This is a data set on state-level estimates for the "ruggedness" of a state's terrain.
Format
A data frame with 192 observations on the following 6 variables.
ccode
a Correlates of War state code
gwcode
a Gleditsch-Ward state code
rugged
the terrain ruggedness index
newlmtnest
the (natural log) percentage estimate of the state's terrain that is mountainous
Details
The data-raw
directory on the project's Github contains more
information about how these data were created. It goes without saying that
these data move slowly so the data are really only applicable for making
state-to-state comparisons and not states-in-time comparisons. The terrain
ruggedness index is originally introduced by Riley et al. (1999) but is
amended by Nunn and Puga (2012). The mountain terrain data was originally
created by Fearon and Laitin (2003) but extended and amended by Gibler and
Miller (2014). The data are functionally time-agnostic, but all data sets
seem to benchmark around 1999-2000. You should still use it with some care in
your state- or dyad-year panel analyses. I'm not sure it matters that much,
but it matters a little at the margins, I suppose, if you suspect there are
major differences in interpretation of how much more "rugged" the Soviet
Union was than Russia, or Yugoslavia than Serbia.
References
Fearon, James D., and David Laitin, "Ethnicity, Insurgency, and Civil War" American Political Science Review 97: 75–90.

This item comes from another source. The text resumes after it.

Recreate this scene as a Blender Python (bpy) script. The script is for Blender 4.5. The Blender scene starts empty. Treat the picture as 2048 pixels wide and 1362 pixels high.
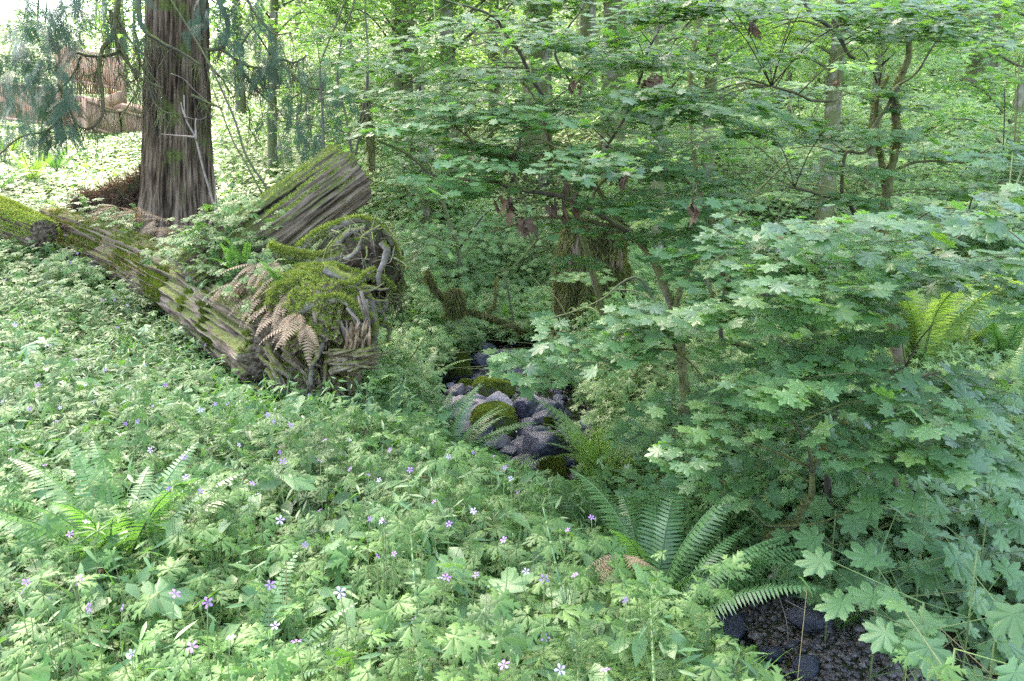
import bpy, math, random
import numpy as np
from math import radians, sin, cos, pi
from mathutils import Vector, Matrix

# ------------------------------------------------------------------ camera, world, sun, exposure
SC = bpy.context.scene
COL = SC.collection
EYE = np.array([0.0, 0.0, 1.6]); PITCH = radians(11.0); FOC = 1593.0
cd = bpy.data.cameras.new('camera'); cam = bpy.data.objects.new('camera', cd); COL.objects.link(cam)
cam.location = EYE; cam.rotation_euler = (pi / 2 - PITCH, 0, 0)
cd.sensor_width = 36.0; cd.lens = 28.0; cd.clip_start = 0.05; cd.clip_end = 600
SC.camera = cam
SUN_EL = 54.0
SUN_V = np.array([-0.40, 0.56]); SUN_V /= np.linalg.norm(SUN_V)       # horizontal direction towards the sun
SUN_AZ = math.atan2(SUN_V[0], SUN_V[1])                                # clockwise from +Y
w = bpy.data.worlds.new('World'); SC.world = w; w.use_nodes = True
nt = w.node_tree; nt.nodes.clear()
sky = nt.nodes.new('ShaderNodeTexSky'); sky.sky_type = 'NISHITA'; sky.sun_disc = False
sky.sun_elevation = radians(SUN_EL); sky.sun_rotation = SUN_AZ; sky.dust_density = 2.0
bg = nt.nodes.new('ShaderNodeBackground'); bg.inputs[1].default_value = 0.15
wo = nt.nodes.new('ShaderNodeOutputWorld')
nt.links.new(sky.outputs[0], bg.inputs[0]); nt.links.new(bg.outputs[0], wo.inputs[0])
sl = bpy.data.lights.new('sun', 'SUN'); sl.energy = 0.9; sl.angle = radians(10.0); sl.color = (1.0, 0.95, 0.86)
so = bpy.data.objects.new('sun', sl); COL.objects.link(so)
sd = Vector((SUN_V[0] * cos(radians(SUN_EL)), SUN_V[1] * cos(radians(SUN_EL)), sin(radians(SUN_EL))))
so.rotation_euler = sd.to_track_quat('Z', 'Y').to_euler(); so.location = (0, 0, 40)
SC.view_settings.view_transform = 'Standard'; SC.view_settings.look = 'None'
SC.view_settings.gamma = 1.0; SC.view_settings.exposure = 3.52
SC.view_settings.use_white_balance = True; SC.view_settings.white_balance_temperature = 7400; SC.view_settings.white_balance_tint = 14
SC.cycles.max_bounces = 7; SC.cycles.diffuse_bounces = 3; SC.cycles.glossy_bounces = 2
SC.cycles.transmission_bounces = 5; SC.cycles.transparent_max_bounces = 4
SC.cycles.use_denoising = False
SC.cycles.sample_clamp_indirect = 6.0
SC.render.film_transparent = False

def keep_open(px, py, d):
    """bare spots of the place: the rocky creek reach and the near gravel bar"""
    a = (px > 885) & (px < 1150) & (py > 742) & (py < 890 + np.clip(px - 960, 0, 200) * .42)
    g = (py > 1185) & (px > 1400 + np.clip(py - 1225, 0, 200) * 1.05) & (px < 1690 + np.clip(py - 1200, 0, 200) * 1.05)
    return a | g
rng = np.random.default_rng(7)
random.seed(7)

# ------------------------------------------------------------------ numeric helpers
def P(px, py, d):
    """the point of the place seen at photo pixel (px, py), d metres ahead"""
    x = (px - 1024) / FOC; u = (681 - py) / FOC
    v = np.array([x, cos(PITCH) + sin(PITCH) * u, -sin(PITCH) + cos(PITCH) * u])
    return EYE + v * (d / v[1])
def PP(pts, d0, d1=None):
    n = len(pts); d1 = d0 if d1 is None else d1
    return [P(p[0], p[1], (p[2] if len(p) > 2 else d0 + (d1 - d0) * i / max(1, n - 1))) for i, p in enumerate(pts)]
def to_px(p):
    q = p - EYE
    f = q[..., 1] * cos(PITCH) - q[..., 2] * sin(PITCH); u = q[..., 1] * sin(PITCH) + q[..., 2] * cos(PITCH)
    f = np.where(f > 1e-3, f, 1e-3)
    return 1024 + q[..., 0] / f * FOC, 681 - u / f * FOC

def _h(i, j, k, s):
    n = (i * 374761393 + j * 668265263 + k * 2147483647 + s * 1274126177) & 0xffffffff
    n = ((n ^ (n >> 13)) * 1274126177) & 0xffffffff
    return ((n ^ (n >> 16)) & 0xffff) / 65535.0
def noise(p, seed=0):
    p = np.asarray(p, float); f = np.floor(p).astype(np.int64); t = p - f; t = t * t * (3 - 2 * t)
    r = 0
    for a in (0, 1):
        for b in (0, 1):
            for c in (0, 1):
                wgt = (t[..., 0] if a else 1 - t[..., 0]) * (t[..., 1] if b else 1 - t[..., 1]) * (t[..., 2] if c else 1 - t[..., 2])
                r = r + wgt * _h(f[..., 0] + a, f[..., 1] + b, f[..., 2] + c, seed)
    return r * 2 - 1
def fbm(p, o=3, seed=0):
    p = np.asarray(p, float); r = 0; a = 1.0; s = 0
    for i in range(o):
        r = r + a * noise(p * (2 ** i) + 13.7 * i, seed + i); s += a; a *= .5
    return r / s
def ss(a, b, x):
    t = np.clip((x - a) / (b - a), 0, 1); return t * t * (3 - 2 * t)

def cat(parts):
    V = []; T = []; o = 0
    for v, t in parts:
        if len(v) == 0: continue
        V.append(v); T.append(np.asarray(t) + o); o += len(v)
    if not V: return np.zeros((0, 3)), np.zeros((0, 3), int)
    return np.concatenate(V), np.concatenate(T)
def scatter(tpl, M, pos):
    tv, tt = tpl; n = len(pos)
    V = np.einsum('nij,vj->nvi', M, tv) + pos[:, None, :]
    T = tt[None] + (np.arange(n) * len(tv))[:, None, None]
    return V.reshape(-1, 3), T.reshape(-1, 3)
def frames(nrm, head, size):
    """leaf frames: local z -> nrm, local y -> heading projected, columns scaled by size"""
    nrm = nrm / np.linalg.norm(nrm, axis=1, keepdims=True)
    y = head - nrm * np.sum(head * nrm, 1, keepdims=True); y /= np.linalg.norm(y, axis=1, keepdims=True) + 1e-9
    x = np.cross(y, nrm)
    return np.stack([x, y, nrm], 2) * np.asarray(size).reshape(-1, 1, 1)
def rnd_dir(n, tilt):
    """unit normals tilted up to about tilt radians off vertical"""
    t = np.abs(rng.normal(0, tilt, n)); a = rng.uniform(0, 2 * pi, n)
    return np.stack([np.sin(t) * np.cos(a), np.sin(t) * np.sin(a), np.cos(t)], 1)
def rnd_head(n):
    a = rng.uniform(0, 2 * pi, n); return np.stack([np.cos(a), np.sin(a), np.zeros(n)], 1)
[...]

Gibler, Douglas M. and Steven V. Miller. 2014. "External Territorial Threat, State Capacity, and Civil War." Journal of Peace Research 51(5): 634-646.
Nunn, Nathan and Diego Puga. 2012. "Ruggedness: The Blessing of Bad Geography in Africa." Review of Economics and Statistics. 94(1): 20-36.
Riley, Shawn J., Stephen D. DeGloria, and Robert Elliot. 1999. "A Terrain Ruggedness Index That Quantifies Topographic Heterogeneity,” Intermountain Journal of Sciences 5: 23–27.